We first hear stories while still in the cradle. Our parents read us bedtime tales at night; we hear parables at church; we learn to read by turning the pages of picture books and sounding out the text. Our lives start with story, and story follows us throughout all our years. Stories mark significant occasions – weddings, holidays, anniversaries, reunions. At our funerals, people will gather to remember us, and to tell stories. (Hopefully, good ones.)

We tell stories to make sense of the confusion of our lives. We tell stories in order to keep our history, to understand the things that happen to us, and to help others understand us. Human beings are hard-wired to tell stories – all of us. You will not find a culture that doesn’t have some sort of storytelling tradition.

In journalism, stories carry a particular power because they are true. When you tell a story to a friend over coffee, you might embellish for drama’s sake, or exaggerate for the sake of humor, or to sway someone’s point of view. But in journalism, the power is in the truth. Journalists tell true stories, reported carefully and fully, and retold accurately, with enough detail and action so that the reader can see into someone else’s life.

Through the stories you write, you can give readers a taste of other people’s lives. You can put readers where they might not otherwise ever be able to go. You can place the reader in the middle of a terrible storm. You can make the reader feel like he is in a battle in the mountains of Afghanistan, or fighting a four-alarm fire burn a house in a quiet suburban neighborhood. You can place your reader in a wheelchair and make him understand what obstacles a handicapped person might encounter in the course of a normal day. You can take the reader on a hiking trip through the hills of Ireland, or on a fishing trip in northern Minnesota. You can entertain, enlighten, frighten, outrage, amuse, educate and enthrall, with stories.
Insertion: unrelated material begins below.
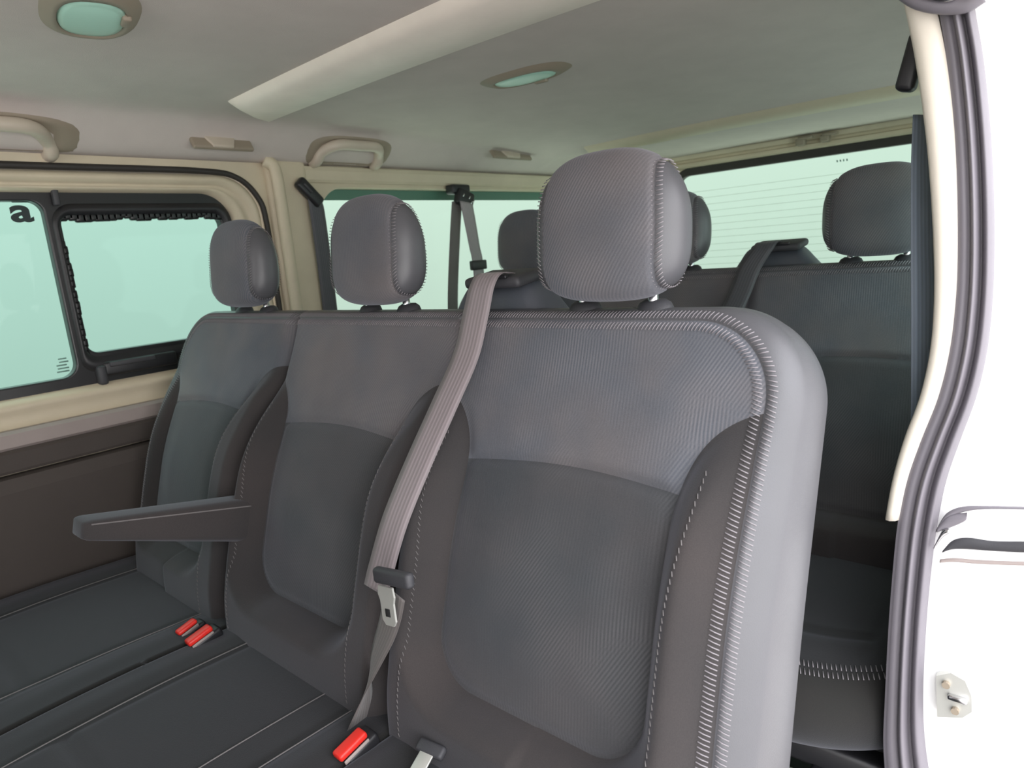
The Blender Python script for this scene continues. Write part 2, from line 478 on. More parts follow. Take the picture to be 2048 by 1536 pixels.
def build_back(bk, root, fine=True, threads=True):
    na, nb = (110, 130) if fine else (70, 84)
    U, V = grid_uv(bk, na, nb)
    V2 = np.stack([U.ravel(), V.ravel()], 1)
    idx = lambda i, j: i*nb+j
    T = []
    for i in range(na-1):
        for j in range(nb-1):
            a, b, c, d = idx(i, j), idx(i+1, j), idx(i+1, j+1), idx(i, j+1)
            T += [(a, b, c), (a, c, d)]
    P, inn, outp = split(V2, T, bk.seam(V2[:, 0], V2[:, 1]))
    P = np.array(P)
    P2, ins, bol = split(P, inn, bk.insert(P[:, 0], P[:, 1]))
    P2 = np.array(P2)
    vs = .395+.012*np.cos(P2[:, 0]*10)
    P3, low, up = split(P2, ins, P2[:, 1]-vs)
    P3 = np.array(P3)
    XYZ = bk.surf(P3[:, 0], P3[:, 1])
    # shell: side walls and back, joined to the trim
    b_idx = [idx(0, j) for j in range(nb)]+[idx(i, nb-1) for i in range(1, na)]+[idx(na-1, j) for j in range(nb-2, -1, -1)]
    loop = V2[b_idx]; nfront = bk.front_n(loop[:, 0], loop[:, 1])
    cen = np.array([0, bk.Hh*.45]); W = []; SF = []
    m = len(loop); rings = []
    nb_back = -bk.T
    for k, (tt, ins_) in enumerate([(0, 0), (.06, -.0015), (.3, -.004), (.6, -.003), (.8, .003), (.92, .010), (1.0, .022)]):
        d = loop-cen; d = d/np.linalg.norm(d, axis=1)[:, None]
        L2 = loop-d*ins_ if k else loop
        n = nfront*(1-tt)+(nb_back+.0*nfront)*tt
        rings.append(seat_p(bk.xc+L2[:, 0], L2[:, 1], n))
    SV = np.vstack(rings)
    for k in range(len(rings)-1):
        for i in range(m-1): SF.append([k*m+i, k*m+i+1, (k+1)*m+i+1, (k+1)*m+i])
    # back face fan as strips: centre line vertices
    base = (len(rings)-1)*m
    lastL = rings[-1]
    c0 = len(SV); SV = np.vstack([SV, [seat_p(bk.xc, bk.Hh*.45, nb_back)]])
    for i in range(m-1): SF.append([base+i, base+i+1, c0])
    # trim object = outer part of the front + shell (shell first ring duplicates the front border, merge)
    tv, tf = compact([tuple(p) for p in XYZ], outp)
    allV = np.vstack([np.array(tv).reshape(-1, 3), SV]) if tv else SV
    allF = [list(f) for f in tf]+[[x+len(tv) for x in f] for f in SF]
    bm = bmesh.new()
    bv = [bm.verts.new(p) for p in allV]
    for f in allF:
        try: bm.faces.new([bv[x] for x in f])
        except ValueError: pass
    bmesh.ops.remove_doubles(bm, verts=bm.verts, dist=2e-5); bm.verts.index_update()
    Vt = [tuple(v.co) for v in bm.verts]; Ft = [[v.index for v in f.verts] for f in bm.faces]; bm.free()
    back = obj('backrest', *compact([tuple(p) for p in XYZ], bol), M['bolster'], root)
    tr = obj('side_trim', Vt, Ft, M['leather'], back)
    obj('centre_panel', *compact([tuple(p) for p in XYZ], low), M['insert_low'], back)
    obj('upper_panel', *compact([tuple(p) for p in XYZ], up), M['insert'], back)
    # seam threads
    ul, ur = -bk.W/2+.034, bk.W/2-.034; top = bk.Hh-.020
    path = []
    if bk.sl:
        r = max(.02, bk.rl-.02)
        path += [(ul, .02), (ul, top-r)]+[(ul+r-r*math.cos(a), top-r+r*math.sin(a)) for a in np.linspace(0, PI/2, 12)][1:]
    else: path += [(-bk.W/2+.004, top)]
    if bk.sr:
        r = max(.02, bk.rr-.02)
        path += [(ur-r+r*math.sin(a), top-r+r*math.cos(a)) for a in np.linspace(0, PI/2, 12)]+[(ur, .02)]
    else: path += [(bk.W/2-.004, top)]
    mb = MB()
    if threads:
        v, f = stitch_rows(lambda u, v_, l: bk.surf(u, v_, l), path, None, .0047, .01, .0035, [(.0026, .0120), (-.0120, -.0026)], r=.00062, lift=.0008)
        mb.add(v, f)
        dense = np.array(path); 
        mb.build('stitching', M['thread'], back)
    # stitched line down the outer bolster
    lines = []
    for s_ in (-1, 1):
        u1 = -.186 if s_ < 0 else .156
        lines.append([(u1+s_*.012*sstep(.25, .44, v), v) for v in np.linspace(.03, .43, 40)])
    for ln in lines:
        ln = np.array(ln); mb = MB()
        v, f = stitch_rows(lambda u, v_, l: bk.surf(u, v_, l), ln, None, .0075, .006, .0045, [(-.0008, .0012)], r=.0006, lift=.0008)
        mb.add(v, f); mb.build('bolster_seam', M['dthread'], back)
    return back

def hr_seam_w(z): return .077-.009*np.clip(z/.09, 0, 1)**2-.004*np.clip(-z/.09, 0, 1)**2

def headrest_mesh():
    """front fabric and leather sides, centred on the origin: x width, y depth, z height"""
    N = 44; V = []; F = []
    pts = {}
    def vid(p):
        k = tuple(np.round(p, 6))
        if k not in pts: pts[k] = len(V); V.append(p)
        return pts[k]
    lin_ = np.tan(np.linspace(-1, 1, N)*PI/4)
    for ax in range(3):
        for sg in (-1, 1):
            for i in range(N-1):
                for j in range(N-1):
                    q = []
                    for (a, b) in ((i, j), (i+1, j), (i+1, j+1), (i, j+1)):
                        p = [0, 0, 0]; p[ax] = sg; p[(ax+1) % 3] = lin_[a]; p[(ax+2) % 3] = lin_[b]
                        q.append(vid(p))
                    F += [(q[0], q[1], q[2]), (q[0], q[2], q[3])]
    D = np.array(V, float); D /= np.linalg.norm(D, axis=1)[:, None]
    a = .100; bz_up, bz_dn = .089, .085; cf, cb = .049, .036
    lo = np.zeros(len(D)); hi = np.full(len(D), .4)
    for _ in range(40):
        t = (lo+hi)/2; p = D*t[:, None]
        zz = p[:, 2]
        ex = np.where(zz > 0, 2.25, 3.6); bz = np.where(zz > 0, bz_up, bz_dn)
        cc = np.where(p[:, 1] < 0, cf, cb); ey = np.where(p[:, 1] < 0, 2.6, 2.3)
        f = np.abs(p[:, 0]/a)**2.8+np.abs(zz/bz)**ex+np.abs(p[:, 1]/cc)**ey
        hi = np.where(f > 1, t, hi); lo = np.where(f > 1, lo, t)
    P = D*((lo+hi)/2)[:, None]
    z = P[:, 2].copy()
    P[:, 1] *= 1-.22*np.clip(z/.1, -1, 1)*np.where(P[:, 1] > 0, 1, .3)   # slimmer towards the top
    P[:, 1] += -.012*(z/.1)**2                                     # gently curved face
    # seam groove
    w = hr_seam_w(z)
    d = np.abs(P[:, 0])-w
    g = -.0028*np.exp(-(d/.003)**2)
    P += g[:, None]*D
    P[:, 2] += 0
    Vn, ins, out = split(P, F, np.abs(P[:, 0])-w)
    return Vn, ins, out, len(P)

HR = headrest_mesh()

def build_headrest(xc, root, k=0, threads=True):
    cz = 1.1135; cy = .697
    R = rot('X', -math.radians(4))
    def tr(P): return np.asarray(P, float) @ R.T+np.array([xc, cy, cz])
    Vn, ins, out, w = HR
    v, f = compact(Vn, ins); h = obj('headrest', tr(v), f, M['insert'], root)
    for sg in (-1, 1):
        v, f = compact(Vn, [t for t in out if Vn[t[0]][0]*sg > 0]); obj('side_trim', tr(v), f, M['leather'], h)
    if threads:
        # threads follow the seam on both sides: sample seam points from mesh
        A = np.array(Vn); used = np.array(sorted({i for t in out for i in t}))
        for sg in (-1, 1):
            mb = MB()
            sp = [A[i] for i in used if i >= w and A[i][0]*sg > 0]
            sp = np.array(sp); ang = np.arctan2(sp[:, 2], -sp[:, 1]); o = np.argsort(ang); sp = sp[o]
            sp = sp[np.concatenate([[True], np.linalg.norm(np.diff(sp, axis=0), axis=1) > 5e-4])]
            L = np.concatenate([[0], np.cumsum(np.linalg.norm(np.diff(sp, axis=0), axis=1))])
            n = int(L[-1]/.0050)
            for i in range(n):
                p = np.array([np.interp(i*.0050, L, sp[:, c]) for c in range(3)])
                q = np.array([np.interp(i*.0050+.003, L, sp[:, c]) for c in range(3)])
                rad = np.array([0, p[1], p[2]]); rad /= np.linalg.norm(rad)+1e-9
                t = q-p; t = t/(np.linalg.norm(t)+1e-9)
                for s in (-1, 1):
                    a_ = p+rad*(.0016)+np.array([s*.0022, 0, 0])
                    bx = s*.0095
                    drop = .0016-(.0012 if s*sg > 0 else .0006)
                    b_ = p+rad*drop+np.array([bx, 0, 0])+t*.003
                    if s*sg > 0: b_ = b_-rad*.0016
                    vv, ff = tube([a_, b_], .0006, 4); mb.add(vv, ff)
            o_ = mb.build('stitching', M['thread'], h)
            base = np.array(root.location)
            for v_ in o_.data.vertices:
                v_.co = tr([tuple(np.array(v_.co)+base)])[0]-base
    for s in (-1, 1):
        px = xc+s*.0495
        top = np.array([px, .700, 1.055]); bot = np.array([px, .702, .992])
        v, f = tube([bot, top], .0062, 12); obj('post', v, f, M['chrome'], h)
        prof = [(.0, .999), (.020, .999), (.021, 1.004), (.017, 1.012), (.011, 1.016), (.0, 1.016)]
        V = []; F = []; kk = 20
        for r, z in prof:
            for j in range(kk):
                a = 2*PI*j/kk; V.append((px+r*1.15*math.cos(a), .703+r*.85*math.sin(a)+(z-1.0)*.2, z+.013))
        for i in range(len(prof)-1):
            for j in range(kk): F.append([i*kk+j, i*kk+(j+1) % kk, (i+1)*kk+(j+1) % kk, (i+1)*kk+j])
        obj('post_guide', V, F, M['darkpl'], h)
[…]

It is heartening to see new prizes, such as the Romanian Superwritings Prizes, being created to recognize and honor great storytelling. In the United States, of course, the highest honor for journalists is the Pulitzer Prize, and world wide the highest honor for writers of nonfiction is the Nobel Prize. Here is hoping that the Superwritings Prizes comes to stand for journalism and storytelling of the highest caliber in Romania. It is important to recognize this good, vital work.
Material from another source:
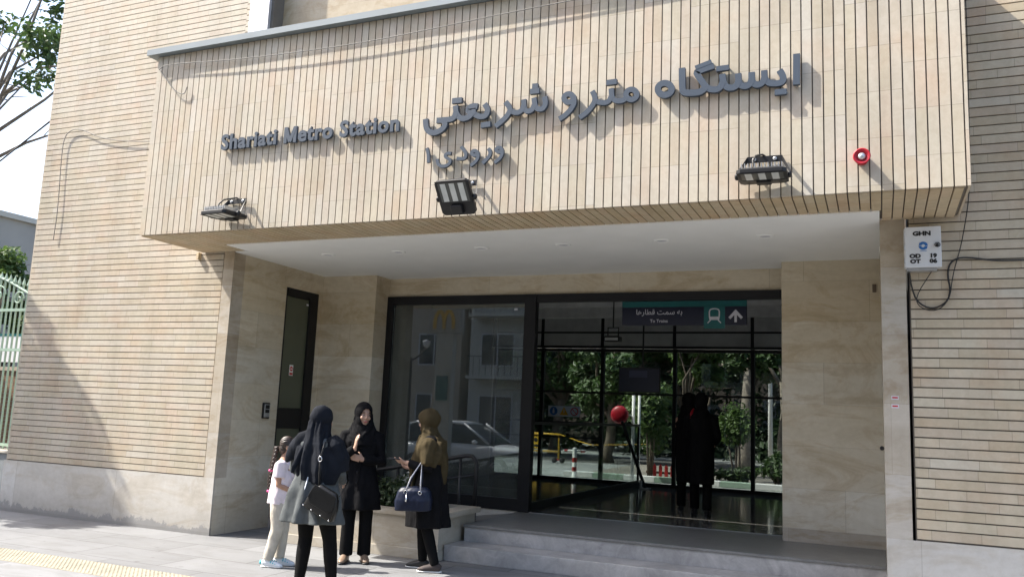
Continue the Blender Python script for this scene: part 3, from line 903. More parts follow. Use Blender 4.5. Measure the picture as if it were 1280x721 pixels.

In old Ireland, Seanachies – the traveling storytellers – were revered and welcomed wherever they went. They sat by the fire of the houses they visited and everyone from the countryside gathered to listen as they told stories about Irish history and legend, and immortalized its battles, and secured the reputation of its kings.

Newspapers and magazines now serve as sort of modern – day Seanachies. Open your newspaper and you will see that it is filled with stories, or the skeletons of stories, potential stories – stories about real life, stories about things that happened in your country, your town, to your neighbors, and it all happened just yesterday! And more incredible stuff will happen today! All kinds of fascinating and controversial and tragic and funny and dramatic and dire and life-changing event – murders and car crashes and burglaries and weddings and festivals and floods and blizzards and people helping each other out during floods and blizzards.
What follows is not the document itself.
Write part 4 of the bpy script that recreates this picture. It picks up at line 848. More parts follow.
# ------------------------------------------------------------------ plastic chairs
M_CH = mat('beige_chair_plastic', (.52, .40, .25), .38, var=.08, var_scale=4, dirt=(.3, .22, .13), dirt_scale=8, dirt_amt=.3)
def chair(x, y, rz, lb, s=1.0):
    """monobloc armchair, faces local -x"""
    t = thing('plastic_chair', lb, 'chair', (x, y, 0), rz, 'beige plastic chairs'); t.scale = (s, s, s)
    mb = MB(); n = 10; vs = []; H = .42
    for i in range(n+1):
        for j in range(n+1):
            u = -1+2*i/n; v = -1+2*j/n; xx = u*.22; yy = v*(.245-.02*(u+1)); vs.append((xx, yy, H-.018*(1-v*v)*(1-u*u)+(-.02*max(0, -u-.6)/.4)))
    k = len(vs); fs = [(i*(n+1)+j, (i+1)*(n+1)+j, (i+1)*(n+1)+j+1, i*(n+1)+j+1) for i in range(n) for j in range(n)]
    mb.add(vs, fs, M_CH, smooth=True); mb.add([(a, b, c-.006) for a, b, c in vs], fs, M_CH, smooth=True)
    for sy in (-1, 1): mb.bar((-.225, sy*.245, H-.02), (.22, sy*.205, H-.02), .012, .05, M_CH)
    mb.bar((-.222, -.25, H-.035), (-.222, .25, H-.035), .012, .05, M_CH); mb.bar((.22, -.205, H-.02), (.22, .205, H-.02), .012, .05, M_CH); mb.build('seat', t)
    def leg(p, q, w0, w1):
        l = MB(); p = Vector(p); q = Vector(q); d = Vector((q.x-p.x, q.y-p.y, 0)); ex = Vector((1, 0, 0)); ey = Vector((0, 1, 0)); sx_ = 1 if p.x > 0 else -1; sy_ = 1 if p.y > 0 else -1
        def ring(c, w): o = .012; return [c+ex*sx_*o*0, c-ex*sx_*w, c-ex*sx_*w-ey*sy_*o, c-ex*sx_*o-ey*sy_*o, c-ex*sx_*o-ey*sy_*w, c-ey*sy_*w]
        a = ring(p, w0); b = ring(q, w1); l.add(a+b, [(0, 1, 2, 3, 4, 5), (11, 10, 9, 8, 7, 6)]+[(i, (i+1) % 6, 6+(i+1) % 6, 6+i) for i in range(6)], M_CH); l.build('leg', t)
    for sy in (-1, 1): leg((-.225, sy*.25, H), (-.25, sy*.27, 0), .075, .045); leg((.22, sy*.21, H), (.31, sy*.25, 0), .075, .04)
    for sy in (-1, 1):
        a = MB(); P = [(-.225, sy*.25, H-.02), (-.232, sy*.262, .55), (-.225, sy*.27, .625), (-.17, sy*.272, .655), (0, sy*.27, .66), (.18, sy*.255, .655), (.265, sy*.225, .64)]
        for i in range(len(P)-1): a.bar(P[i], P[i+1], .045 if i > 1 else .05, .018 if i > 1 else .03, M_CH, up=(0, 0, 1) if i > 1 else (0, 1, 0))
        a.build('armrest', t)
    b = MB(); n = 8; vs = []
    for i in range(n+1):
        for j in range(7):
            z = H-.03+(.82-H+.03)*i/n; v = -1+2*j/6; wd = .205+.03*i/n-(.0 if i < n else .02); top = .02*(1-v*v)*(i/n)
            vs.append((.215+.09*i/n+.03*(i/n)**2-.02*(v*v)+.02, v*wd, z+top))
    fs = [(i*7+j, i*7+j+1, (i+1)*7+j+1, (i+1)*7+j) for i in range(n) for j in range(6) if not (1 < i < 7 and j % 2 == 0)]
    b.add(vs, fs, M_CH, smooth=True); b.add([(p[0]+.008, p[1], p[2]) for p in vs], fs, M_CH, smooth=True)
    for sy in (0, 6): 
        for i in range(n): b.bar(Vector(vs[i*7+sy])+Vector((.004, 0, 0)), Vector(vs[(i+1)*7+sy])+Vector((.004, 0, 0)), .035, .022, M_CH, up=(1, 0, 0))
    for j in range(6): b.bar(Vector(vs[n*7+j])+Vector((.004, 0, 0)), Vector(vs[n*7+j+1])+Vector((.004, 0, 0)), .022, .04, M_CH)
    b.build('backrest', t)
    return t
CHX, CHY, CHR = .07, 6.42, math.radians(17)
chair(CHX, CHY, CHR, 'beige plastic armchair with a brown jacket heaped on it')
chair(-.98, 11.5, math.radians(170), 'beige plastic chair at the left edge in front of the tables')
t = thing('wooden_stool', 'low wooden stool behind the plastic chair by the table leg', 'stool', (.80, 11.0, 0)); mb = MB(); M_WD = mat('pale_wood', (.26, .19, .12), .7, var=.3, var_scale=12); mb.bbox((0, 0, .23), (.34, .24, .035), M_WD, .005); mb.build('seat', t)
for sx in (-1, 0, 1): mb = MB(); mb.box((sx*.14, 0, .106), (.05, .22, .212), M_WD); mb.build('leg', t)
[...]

When the Interstate 35W bridge in Minneapolis collapsed over the Mississippi River at rush hour four years ago, dumping cars into the water and killing 13 people, my newspaper covered that story in a multitude of ways. We wrote the usual news stories, and we spent months doing investigative pieces, trying to understand why the bridge fell, and trying to figure out who was to blame. But we also wanted to tell the stories of the people who were on the bridge during that evening rush hour and who rode it down to the water. We wanted to put our readers right on that bridge, and make them feel what those survivors felt. Those stories, those narratives, were among the most powerful stories we published.

A well-told story brings us from the intellectual – what happened – to the emotional – what did it feel like? Who was affected? And the most powerful of all stories marry the two. Stories are filled with little strings that connect us to  each other, and so to meaning.

Stories can right wrongs. They can help people understand a complex topic. They can make people empathize with those they thought they had nothing in common with. They can make people laugh, or cry, sometimes both in the same story. They can make people feel outrage, or compassion, or disgust, or love. They can spur people to take action.

There is no secret to writing great narrative. It takes hard work, and practice, and diligent, dogged reporting, and an understanding of the craft of writing. All of the basics of good writing that you learned years ago – show, don’t tell; use powerful verbs; let the story spin out; control the voice and pacing; end your sentences and paragraphs and sections and the story itself on powerful thoughts; use telling details – all come into play here. You get good by writing and writing and writing, and by reading and reading and reading.

The biggest challenge sometimes comes in identifying the story itself. They are everywhere! Open your mind and your eyes. Go find them, and tell them.